咄嗟に、こういう言葉が出てくる安倍氏の精神性の深さに、私は感服しました。

政治家の言葉が、一般人のそれよりもレベルが低く、軽くなってきているのが久しいと感じていますが、安倍政権の主要閣僚にも安倍氏同様に精神性に共鳴する人がいます。
元々の人選の問題もあるでしょうが、トップによって組織も変わるものだなとも思います。

以前は、安岡正篤先生のもとを政治家が教えを乞うために訪れ、心に沁みる言葉、人を動かす魂を磨いていたという時代がありましたが、現代では、発する言葉を磨きに磨いたといった痕跡を、政治家の言葉に見出すことは難しくなりました。


話は変わって、外務省が7日に、外交記録文書ファイル72冊を、都内の外交史料館で公開した、という記事がありました。
その中の記録の一例として、
新聞では、1971年の昭和天皇訪欧時に米アラスカ州に立ち寄った際のことを取り上げています。

昭和天皇香淳皇后が71年9月27日から10月14日までの日程で欧州7カ国を歴訪された際に、日本側は事前の調整で、米アラスカ州のアンカレジで休養する日程をセット。
同年2月23日、愛知揆一外相は「州政府などによる接遇は何ら期待しておらず、むしろ遠慮したい」との公電をアンカレジ総領事館に送ったそうです。

むむっ!、何か喧嘩腰!という感じですが、

当時の背景は、日米繊維交渉が難航している時期でもあり、また、日本の頭越しにニクソン大統領の電撃訪中発表(7月15日)を行うなど、日米関係がぎくしゃくしていた時期です。
日本のまともな政治家は怒り心頭だったことでしょう。


ところが、ジョンソン米国務次官は同年8月5日、牛場信彦駐米大使に「大統領は自ら出迎えたいと希望している」と伝達したといいます。牛場氏も「日米友好関係増進のため極めて時宜に適したものだ」と応じ、会談の実現を日本政府に働き掛けたとのこと。
また、米側はニクソン大統領との「首脳」会談を要請。

日本政府は、昭和天皇に政治色を帯びさせてはならないと考えていましたが、昭和天皇ニクソン大統領と会談されることに。

日本側は天皇の政治利用ともとれる動きに不快感を示し、当時の福田赳夫外相が「非常識な提案は迷惑千万」と反発していたことが明らかになった、と記しています。

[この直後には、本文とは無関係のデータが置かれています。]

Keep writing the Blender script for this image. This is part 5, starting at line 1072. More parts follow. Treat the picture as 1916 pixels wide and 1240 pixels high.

終戦後、日本は一貫してアメリカの属国であるかのような言われ方をする場合がありますが、強国との力のバランスを量りながらも、自分達の立場を主張していたことが見て取れます。
以前報道された核の持ち込みに関する通信記録などでは、世論との板挟みで孤独な決断をせざるを得なかった為政者の息遣いが聞こえるような・・・早死にするのもわかる気がします。